Cass Sunstein, writing on Bloomberg View, reviews the research on judicial voting patterns to determine whether judges are really as “political” as people seem to think.  The good news: federal judges aren’t nearly as bad as politicians.  “Judges are far from mere politicians; we don’t see anything like the kind of polarization found in Congress,” writes Sunstein. “At the same time, judicial predispositions matter, and they help explain why judges are divided on some of the great issues of the day.”

The research also indicates that even judges are subject to a phenomenon called “group polarization.”  “[J]udicial voting becomes a lot more ideological when judges sit on panels with two others appointed by presidents of the same political party,” Sunstein explains. “For example, Republican appointees side with plaintiffs complaining of disability discrimination about 29 percent of the time — but that number drops to 17 percent when they are sitting with two fellow Republican appointees.”
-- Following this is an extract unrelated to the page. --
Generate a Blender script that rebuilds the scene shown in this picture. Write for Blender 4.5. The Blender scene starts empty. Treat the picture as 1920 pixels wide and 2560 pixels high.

As for the Supreme Court, Sunstein highlights research from a new book on the political leanings of Supreme Court justices since 1937:

Strikingly, they find that of the six most conservative justices in their entire sample, no fewer than three are currently on the court (Clarence ThomasAntonin Scalia and Samuel Alito). A fourth makes the top 10 (John Roberts). By contrast, none of the current justices ranks among the most liberal six, and only one makes the liberal top 10 (Ruth Bader Ginsburg).